Amoris Laetitia and the preceding synod on the family has been called a paradigm shift, and it is for paradigmatic purposes that I have been reading about it recently.  ... that is, as a pattern or model of the way discourse takes place in the Church of this millenia.   You see a huge variety of responses, and also of responses-to-responses, that bring up all sorts of issues beyond the purported one of dealing with Christian families.

But more specifically, it brings up the question of how I personally should respond.    Because this is a prudential decision, what is proper in my case might differ from what is proper to someone else.   In other words, there is a range of different possible options.   
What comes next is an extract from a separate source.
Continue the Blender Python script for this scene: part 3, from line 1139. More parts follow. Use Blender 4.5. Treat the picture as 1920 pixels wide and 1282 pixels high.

However, this is nothing like relativism or the extreme form of "you do you".    As mentioned above, this range is ordered to the True and the Good.    And each of us is accountable.    Newman talked about how even a faulty conscience can be a guide to something better, not in the faultiness of its grasp on things, but in the sincerity of its intention. He illustrated this from his own life and conversion from conventional liberality, to evangelicalism, to Anglicanism and finally to Catholicism. 

Of course, this is somewhat parallel to the material controversy about Amoris Laetitia.   So that's why I am reading about it as a kind of fulcrum or touchpoint.     The stories about different people who have spoken about the theological issues are fascinating and in my opinion historical.    

And they include a "meta" element, unavoidably.   That's the historical part, the part you see whenever you read Church history -- the embodied working out of truth.